I think lots of systems are using UTF8 internally because adding support for widestrings is a *lot* of work... and for a lot of string operations it doesn't matter that much, for instance regexps. (But even there you will lose the functionality of easily matching different characters that doesn't fit in ASCII, for instance, like "[åäö]", since they will have multiple characters in the UTF8 string.)
I think lots of systems are using UTF8 internally because adding support for widestrings is a *lot* of work... and for a lot of string operations it doesn't matter that much, for instance regexps.
I wildly disagree with the regexp example (character classes and UTF8 just don't blend at all, for instance), though you are probably right about your "more effort than we care for" guess.

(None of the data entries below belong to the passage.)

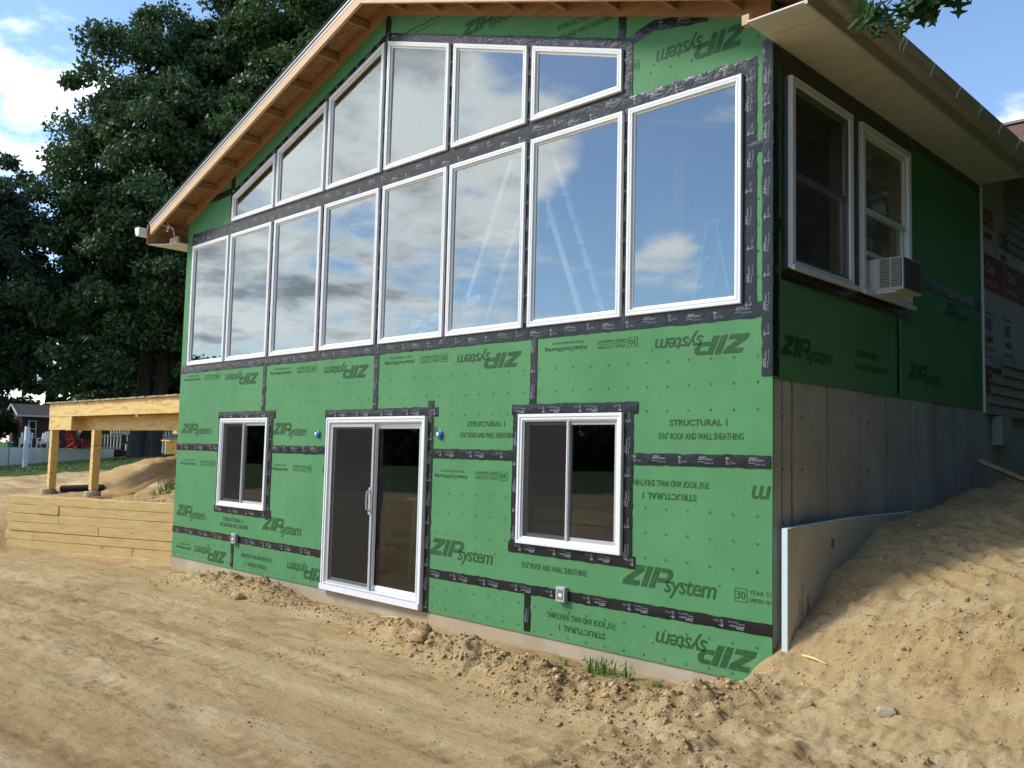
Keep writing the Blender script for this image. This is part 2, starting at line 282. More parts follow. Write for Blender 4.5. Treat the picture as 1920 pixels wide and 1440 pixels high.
# dirt: colour varies with position only (dry sand, damp clay, tracks)
def dirt_mat():
    m = bpy.data.materials.new('dirt'); m.use_nodes = True; nt = m.node_tree; N = nt.nodes; L = nt.links; b = N['Principled BSDF']
    b.inputs['Roughness'].default_value = 0.95; b.inputs['Specular IOR Level'].default_value = 0.1
    tc = N.new('ShaderNodeTexCoord')
    def nz(sc, det, st=(1, 1, 1), rot=0, rough=0.6):
        mp = N.new('ShaderNodeMapping'); mp.inputs['Scale'].default_value = st; mp.inputs['Rotation'].default_value = (0, 0, rot); L.new(tc.outputs['Object'], mp.inputs[0])
        n = N.new('ShaderNodeTexNoise'); n.inputs['Scale'].default_value = sc; n.inputs['Detail'].default_value = det; n.inputs['Roughness'].default_value = rough; L.new(mp.outputs[0], n.inputs[0]); return n.outputs[0]
    def mr(s, a, c): 
        r = N.new('ShaderNodeMapRange'); L.new(s, r.inputs[0]); r.inputs[1].default_value = a; r.inputs[2].default_value = c; return r.outputs[0]
    def mix(f, a, c):
        x = N.new('ShaderNodeMix'); x.data_type = 'RGBA'; L.new(f, x.inputs[0])
        for i, v in ((6, a), (7, c)):
            if isinstance(v, tuple): x.inputs[i].default_value = (*v, 1)
            else: L.new(v, x.inputs[i])
        return x.outputs[2]
    c = mix(mr(nz(0.55, 10, (0.8, 1.5, 1), R(-8), 0.70), 0.40, 0.60), (0.640, 0.472, 0.243), (0.500, 0.335, 0.155))
    c = mix(mr(nz(1.1, 9, (0.45, 2.0, 1), R(-10), 0.72), 0.50, 0.64), c, (0.68, 0.525, 0.300))
    c = mix(mr(nz(2.6, 10, (0.7, 1.6, 1), R(8), 0.74), 0.55, 0.68), c, (0.31, 0.190, 0.088))
    c = mix(mr(nz(0.42, 5, rough=0.6), 0.56, 0.70), c, (0.46, 0.275, 0.125))
    c = mix(mr(nz(16, 10, rough=0.76), 0.57, 0.70), c, (0.22, 0.132, 0.062))
    c = mix(mr(nz(70, 6, rough=0.7), 0.57, 0.72), c, (0.60, 0.44, 0.26))
    at = N.new('ShaderNodeAttribute'); at.attribute_name = 'lawn'; 
    lw = N.new('ShaderNodeMath'); lw.operation = 'ADD'; L.new(at.outputs['Fac'], lw.inputs[0]); n2 = nz(1.2, 6); lw2 = N.new('ShaderNodeMath'); lw2.operation = 'MULTIPLY_ADD'; L.new(n2, lw2.inputs[0]); lw2.inputs[1].default_value = 0.8; lw2.inputs[2].default_value = -0.4; L.new(lw2.outputs[0], lw.inputs[1])
    gc = mix(mr(nz(3, 6), 0.35, 0.65), (0.045, 0.088, 0.022), (0.075, 0.115, 0.032))
    c = mix(mr(lw.outputs[0], 0.42, 0.58), c, gc)
    L.new(c, b.inputs['Base Color'])
    b1 = N.new('ShaderNodeBump'); b1.inputs['Distance'].default_value = 0.034; b1.inputs['Strength'].default_value = 1.0; L.new(nz(30, 11, rough=0.80), b1.inputs['Height'])
    b2 = N.new('ShaderNodeBump'); b2.inputs['Distance'].default_value = 0.03; b2.inputs['Strength'].default_value = 0.8; L.new(nz(6, 6, (0.6, 1.5, 1)), b2.inputs['Height']); L.new(b1.outputs[0], b2.inputs['Normal'])
    L.new(b2.outputs[0], b.inputs['Normal']); MATS['dirt'] = m; return m
M_DIRT = dirt_mat()
M_CLOD = pm('dirt_clod', (0.52, 0.375, 0.205), 0.95, var=(0.36, 0.240, 0.125), vscale=9, bump=0.01, bscale=30, spec=0.1, island=0.22)
M_ROCK = pm('pale_stone', (0.42, 0.36, 0.27), 0.85, var=(0.30, 0.24, 0.17), vscale=7, bump=0.008, bscale=20)

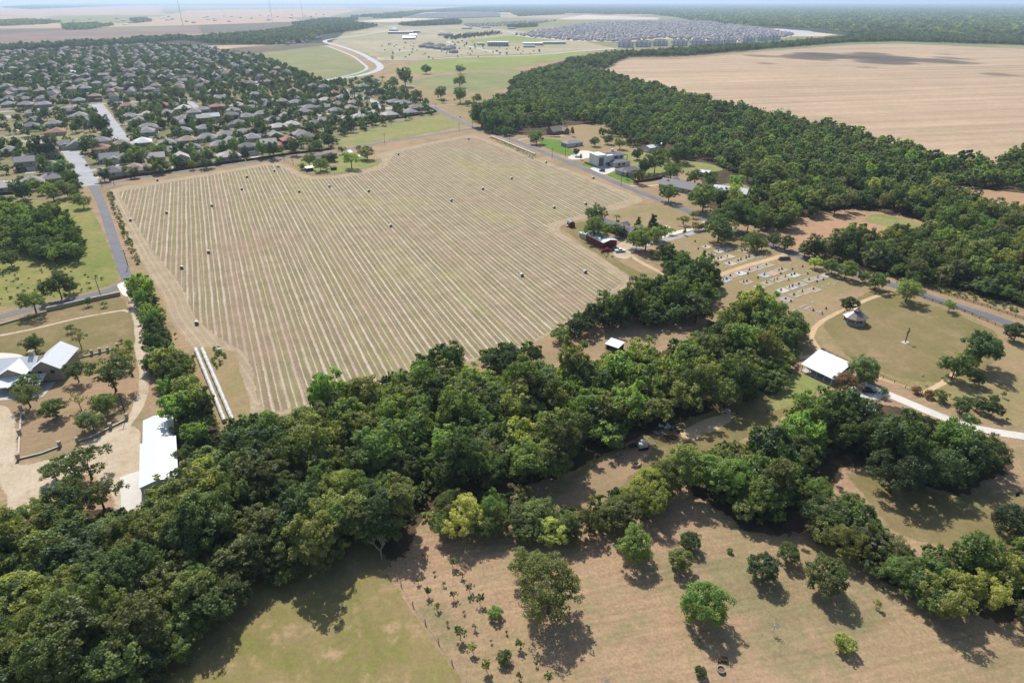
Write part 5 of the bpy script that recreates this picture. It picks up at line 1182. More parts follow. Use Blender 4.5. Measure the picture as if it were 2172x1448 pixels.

Yes, that was my example too (I think), but for instance separating fields on tabs or numerical sorting (sort -n) and concatenating strings have no real use for decoding UTF8.
In the regexp example you could make classes anyway ({\201å}|{\201ä}| {\201ö}), but I think I'd still rather use a widestring...

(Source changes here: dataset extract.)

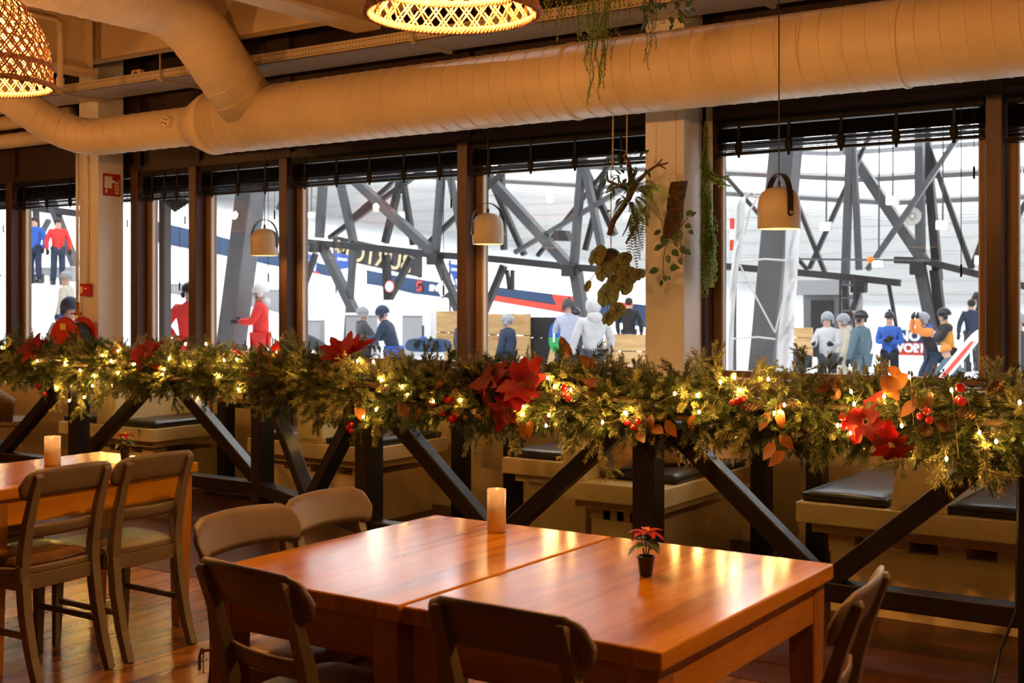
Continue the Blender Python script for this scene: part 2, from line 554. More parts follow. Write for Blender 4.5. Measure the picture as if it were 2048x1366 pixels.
# hall
M['snow'] = mat('snow', (0.88, 0.90, 0.93), 0.7, var=0.03, vscale=0.6, bump=0.4, bscale=3)
M['steel'] = mat('galvanised_steel', (0.075, 0.078, 0.084), 0.45, metal=0.15, var=0.15, vscale=2)
M['darksteel'] = mat('dark_steel', (0.028, 0.028, 0.03), 0.5, metal=0.2, var=0.2, vscale=2)
M['concrete'] = mat('grey_column_cladding', (0.15, 0.153, 0.16), 0.55, var=0.25, vscale=1.2)
M['hallwhite'] = mat('white_corrugated_sheet', (0.80, 0.80, 0.79), 0.5)
M['navy'] = mat('navy_banner', (0.02, 0.055, 0.13), 0.5)
M['bannerred'] = mat('banner_red', (0.72, 0.06, 0.03), 0.5)
M['bannerblue'] = mat('flag_blue', (0.03, 0.10, 0.42), 0.5)
M['bannerwhite'] = mat('banner_white', (0.85, 0.86, 0.88), 0.5)
M['plank'] = wood('larch_planks', (0.45, 0.24, 0.08), (0.80, 0.54, 0.26), 0.3, 'X', 0.5)
M['greyboard'] = mat('grey_board', (0.33, 0.33, 0.34), 0.6)
M['tarp'] = mat('white_tarp', (0.82, 0.82, 0.83), 0.35, bump=0.3, bscale=6)
M['hallamp'] = mat('hall_lamp', (1, 1, 1), 0.3, emit=(0.95, 0.98, 1.0), estr=25)
M['orange'] = mat('orange', (0.85, 0.22, 0.03), 0.5)
# ================================================================== the room
YW = 7.25                                    # window plane
XL, XR, YF, ZC = -15.5, 2.6, -4.5, 3.75      # room bounds, ceiling height
def struct(name, mb, m, parent=None, **k):
    o = mb.build(name, m, parent, **k)
    if parent is None:
        o['kind'] = 'structure'
    return o

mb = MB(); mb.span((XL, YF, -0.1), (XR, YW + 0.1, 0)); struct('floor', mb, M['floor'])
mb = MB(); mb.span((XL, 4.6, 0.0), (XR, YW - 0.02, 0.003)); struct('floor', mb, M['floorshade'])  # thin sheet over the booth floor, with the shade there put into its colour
mb = MB(); mb.span((XL, YF, ZC), (XR, YW + 0.1, ZC + 0.1)); struct('ceiling', mb, M['ceil'])
M['roomwall'] = mat('room_wall_paint', (0.30, 0.22, 0.14), 0.7, var=0.1, vscale=1)
mb = MB(); mb.span((XL - 0.1, YF, 0), (XL, YW, ZC)); struct('wall_left', mb, M['roomwall'])
mb = MB(); mb.span((XR, YF, 0), (XR + 0.1, YW, ZC)); struct('wall_right', mb, M['roomwall'])
mb = MB(); mb.span((XL, YF - 0.1, 0), (XR, YF, ZC)); struct('wall_front', mb, M['roomwall'])
ZS, ZH = 1.03, 2.665                          # sill and head of the windows
mb = MB(); mb.span((XL, YW - 0.02, 0), (XR, YW + 0.12, ZS - 0.03)); struct('wall_back_below_sill', mb, M['cream'])
mb = MB()
mb.span((XL, YW - 0.02, ZH), (XR, YW + 0.12, ZC))
for x in (-13.5, -11.6, -10.76, -8.9, -8.14, -7.07, -5.28, -3.4, -1.61, 0.2):   # cover strips over the joints
    mb.span((x - 0.035, YW - 0.05, ZH), (x + 0.035, YW - 0.02, ZC))
mb.span((XL, YW - 0.045, ZH), (XR, YW - 0.02, ZH + 0.05))
struct('wall_back', mb, M['panel'])
mb = MB(); mb.span((XL, YW - 0.16, ZS - 0.035), (XR, YW + 0.14, ZS)); struct('trim_1', mb, M['sash'], bevel=0.006)

# windows: dark mullion posts, inner sash, pane
XB = [-14.4, -12.55, -10.76, -8.9, -8.14, -7.07, -5.28, -3.40, -1.61, 0.2, 2.0]
for i in range(len(XB) - 1):
    x0, x1 = XB[i], XB[i + 1]
    fr = MB()
    fr.span((x0 - 0.045, YW - 0.1, ZS), (x0 + 0.045, YW + 0.05, ZH))
    if i == len(XB) - 2:
        fr.span((x1 - 0.045, YW - 0.1, ZS), (x1 + 0.045, YW + 0.05, ZH))
    w = struct('window_%d' % (i + 1), fr, M['brown'], bevel=0.006)
    sa = MB()
    a, b = x0 + 0.047, x1 - 0.047
    sa.span((a, YW + 0.01, ZS), (a + 0.055, YW + 0.09, ZH)); sa.span((b - 0.055, YW + 0.01, ZS), (b, YW + 0.09, ZH))
    sa.span((a + 0.055, YW + 0.01, ZS), (b - 0.055, YW + 0.09, ZS + 0.04)); sa.span((a + 0.055, YW + 0.01, ZH - 0.05), (b - 0.055, YW + 0.09, ZH))
    so_ = struct('sash', sa, M['sash'], w, bevel=0.004)
    ga = MB()
    for xx in (a + 0.055, b - 0.063):
        ga.span((xx, YW + 0.02, ZS + 0.04), (xx + 0.008, YW + 0.05, ZH - 0.05))
    struct('glazing_bead', ga, M['tray'], so_)
    pn = MB(); pn.span((a + 0.05, YW + 0.045, ZS + 0.03), (b - 0.05, YW + 0.053, ZH - 0.04))
    # a single sheet of glass
    pn = MB(); pn.add([(a + 0.05, YW + 0.05, ZS + 0.03), (b - 0.05, YW + 0.05, ZS + 0.03), (b - 0.05, YW + 0.05, ZH - 0.04), (a + 0.05, YW + 0.05, ZH - 0.04)], [(0, 1, 2, 3)])
    struct('pane', pn, M['glass'], so_)

# blinds, drawn up
def blind(x0, x1, zb, label, seed, cord=True):
    rnd = random.Random(seed)
    a, b = x0 + 0.06, x1 - 0.06
    t = thing('venetian_blind', label, 'blind', ((a + b) / 2, YW - 0.045, zb), 0, 'raised black venetian blinds')
    h, hw = ZH - zb, (b - a) / 2
    mb = MB(); mb.box((0, 0, h - 0.028), (2 * hw, 0.05, 0.05)); mb.build('headrail', M['blind'], t, bevel=0.003)
    mb = MB()
    n = 6
    for k in range(n):
        z = h - 0.075 - k * (h - 0.17) / (n - 1) * (1 + 0.04 * rnd.uniform(-1, 1))
        mb.box((0, 0, z), (2 * hw - 0.01, 0.05, 0.003), Matrix.Rotation(R(40 + rnd.uniform(-4, 4)), 4, 'X'))
    for k in range(6):
        mb.box((0, rnd.uniform(-.003, .003), 0.028 + k * 0.0095), (2 * hw - 0.012, 0.05, 0.003), Matrix.Rotation(R(rnd.uniform(-6, 6)), 4, 'X') @ Matrix.Rotation(R(rnd.uniform(-.15, .15)), 4, 'Y'))
    mb.build('slats', M['blind'], t)
    mb = MB(); mb.box((0, 0, 0.01), (2 * hw, 0.052, 0.018)); mb.build('bottom_rail', M['blind'], t, bevel=0.003)
    nt = 5 if x1 - x0 > 1.3 else 3
    for k in range(nt):
        x = -hw + 0.16 + k * (2 * hw - 0.32) / (nt - 1)
        mb = MB(); mb.box((x, -0.03, h / 2 - 0.02), (0.018, 0.004, h)); mb.ball((x, -0.034, 0.045), (0.026, 0.012, 0.05), 10, 8)
        mb.build('ladder_tape', M['blind'], t)
    if cord:
        x = hw - 0.12
        mb = MB()
        zl = -0.55 - 0.25 * rnd.random()
        mb.tube([(x, -0.035, h - 0.03), (x, -0.035, zl)], 0.0022, 5)
        mb.tube([(x, -0.035, zl), (x, -0.035, zl - 0.07)], 0.006, 8)
        x2 = x + 0.07
        zl2 = -0.16
        mb.tube([(x2, -0.035, h - 0.03), (x2, -0.035, zl2)], 0.002, 5)
        mb.tube([(x2, -0.035, zl2), (x2, -0.035, zl2 - 0.07)], 0.006, 8)
        mb.build('pull_cord', M['blind'], t)
        if seed in (2, 6):
            mb = MB()
            pts = [(x - 0.12 + 0.1 * math.sin(PI * q / 12), -0.04, -0.02 - 0.19 * math.sin(PI * q / 12)) for q in range(13)]
            pts = [(x - 0.17 + 0.14 * q / 12, -0.04, 0.05 - 0.23 * math.sin(PI * q / 12)) for q in range(13)]
            mb.tube(pts, 0.003, 5); mb.build('loose_cord_loop', M['blind'], t)
bl = ['black slatted blind drawn up at the far left edge of the window row', 'black blind drawn up left of the white column with the fire sign', 'black blind drawn up right behind the white column with the fire sign',
      'narrow black blind drawn up over the narrowest window', 'black blind drawn up above the leftmost grey bell lamp', 'wide black blind with a loose cord loop beside the middle mullion',
      'black blind drawn up behind the hanging branch plant', 'black blind drawn up over the window with the wrapped pillar', 'black blind drawn up at the right edge of the window row']
zb = [2.41, 2.40, 2.40, 2.405, 2.42, 2.42, 2.43, 2.40, 2.41]
for i in range(1, 10):
    x0, x1 = XB[i], XB[i + 1] if i + 1 < len(XB) else 2.0
    if i == 7:
        x0 = -3.36
    blind(x0, x1, zb[i - 1], bl[i - 1], i, cord=True)

# square columns in front of the windows
for k, (x0, x1) in enumerate([(-3.655, -3.385), (-9.33, -9.062)]):
    mb = MB(); mb.span((x0, 6.9, 0), (x1, 7.17, ZC))
    o = mb.build('column', M['white_paint'], None, bevel=0.004)
    o['kind'] = 'structure'

# deep roof beams that run from the windows into the room
for x in (-13.4, -10.8, -8.25, -5.35, -2.4, 0.5):
    mb = MB()
    mb.span((x - 0.11, YF, 3.30), (x + 0.11, 6.2, 3.33)); mb.span((x - 0.012, YF, 3.33), (x + 0.012, 6.2, 3.72)); mb.span((x - 0.11, YF, 3.72), (x + 0.11, 6.2, ZC))
    for y in (6.15, 4.2, 2.2, 0.2):
        mb.span((x - 0.1, y - 0.006, 3.33), (x + 0.1, y + 0.006, 3.72))
    o = mb.build('roof_beam', M['beam']); o['kind'] = 'structure'
mb = MB(); mb.span((XL, 6.2, 3.42), (XR, 6.32, ZC))
mb.span((XL, 5.2, 3.6), (XR, 5.26, ZC)); mb.span((XL, 3.7, 3.6), (XR, 3.76, ZC))
o = mb.build('trim_2', M['beam']); o['kind'] = 'structure'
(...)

Numerical sorting might be a bad example, as there are plenty of non-ASCII digits in Unicode...
I'm more thinking about negative character classes, which you can't do properly on UTF8. Unless all the characters you want to not match are ASCII, a special case in which the character class will still work.

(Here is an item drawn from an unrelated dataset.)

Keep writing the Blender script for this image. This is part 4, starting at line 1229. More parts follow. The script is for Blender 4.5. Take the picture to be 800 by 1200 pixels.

The best single example is probably the regexp ".", which on real strings means "a character", but on a UTF8 string becomes something like "some number of bits of a character". The UTF8 counterpart for "." isn't nearly as readable and regexps can be complicated enough even before trying to apply them to some encoded string.
Anyway, working with UTF8 encoded data is a leaky abstraction (basic assumptions about how operations work don't hold) which requires a higher level of understanding of which operations work as they would on proper strings, and it's a plentiful source of breakage and bugs better avoided, unless you have written a UTF8 {en|de}coder yourself on some occasion and know the pitfalls by heart.